AustriaMO2011

Clearly, we have solutions for any value of $z$, if we also have $x=y=0$. We claim that there are no other solutions.

In order to show this, we first assume that $z$ is even. In this case, the number $7^z{y}^2$ is a perfect square, and therefore $x^4+x^2=x^2(x^2+1)$ must also be a perfect square. The only value of $x$ for which both $x^2$ and $x^2+1$ can be perfect squares is $0$, and we therefore have $x=0$ (and thus also $y=0$) in this case.

Now, assume that $z$ is positive and odd. Let $z=2c+1$. Since $x^2(x^2+1)$ is divisible by $7$ and $x^2+1$ can only be congruent to $1$, $2$, $3$ or $5$ modulo $7$, it follows that $x$ must be divisible by $7$. Let $x=7^{a}u$ and $y=7^{b}v$ with $u$ and $v$ not divisible by $7$. The given equation can now be written as $$7^{2a}{u}^2(7^{2a}{u}^2+1)=7^{2(b+c)+1}{v}^2,$$ which yields a contradiction, since the left-hand side of this expression is exactly divisible by an even number of sevens, while the right-hand side is exactly divisible by an odd number of sevens.
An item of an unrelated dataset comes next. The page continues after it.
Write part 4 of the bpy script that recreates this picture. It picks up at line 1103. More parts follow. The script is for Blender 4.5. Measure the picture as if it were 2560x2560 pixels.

Finally, assume that $z$ is negative and let $z=-w$. In this case the equation can be written in the equivalent form $7^w{x}^2(x^2+1)=y^2$. If $w$ is even, we once again note that both $x^2$ and $x^2+1$ must be perfect squares, and as before this means that $x=y=0$ must follow. If $w$ is odd, we can write $w=2c+1$, and the same argument as before will hold, with $x=7^{a}u$ and $y=7^{b}v$ yielding $7^{2(a+c)+1}{u}^2(7^{2a}{u}^2+1)=7^{2b}{v}^2$ as a contradiction.